Nia’s journey of healing is not easy. One of the significant turning points for her is when Jade helps her see that she is actually a victim of a form of emotional abuse known as gaslighting by her husband.


The term gaslighting originates from a 1940s film, ‘Gaslight’ in which a naive, sweet young woman named Paula marries the dashing, Gregory. His aim is to convince her she is going insane. Among many other things, he secretly interferes with the gas lamps. Paula is frightened by them fading when she is alone, but he convinces her she is
imagining it. He set up situations to convince her she is becoming forgetful and fitful.

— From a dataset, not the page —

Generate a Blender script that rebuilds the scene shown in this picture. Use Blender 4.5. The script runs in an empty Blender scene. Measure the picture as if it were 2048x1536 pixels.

He confines her to the house and tells everyone she’s not well. (A police officer becomes involved...but I won’t spoil the ending!)


After Chris’s visit, Nia starts to recognise the signs of gaslighting in her marriage and knows she now has to find a way to re-discover her sense of self-belief and self-worth, and how to love and trust herself again.

In Good Neighbours, you can read what decisions she makes (and also discover if she finds the killer of Jade’s sister Ruby!).

Blurb for Good Neighbours.

In need of an escape from her failing marriage, Nia agrees to house-sit her aunt’s cottage on the Isle of Wight. She feels sure the cosy close in a quaint harbour town will be a safe place to hide and figure out what to do next. 

But things are not all as they seem in the close, and the neighbours who welcome her with open arms, are keeping secrets. When Nia finds the body of one of her new friends lying on the beach, she feels sickeningly sure that the killer is dangerously near to home. 

Who killed her friend and why did she have to die? And if Nia discovers the answers she’s looking for, is she next on their hit list? Good neighbours may become good friends, but they can also make deadly enemies…

About Mary Grand.

Mary Grand has written six novels and two anthologies of short stories. Since writing for Boldwood Books she has written three murder mysteries, The House Party, The Island and Good Neighbours. These are all gripping, page-turning suspense novels, with a dark and often murderous underside, set on the Isle of Wight. She grew up in Wales, was for many years a teacher of deaf children and now lives on the Isle of Wight.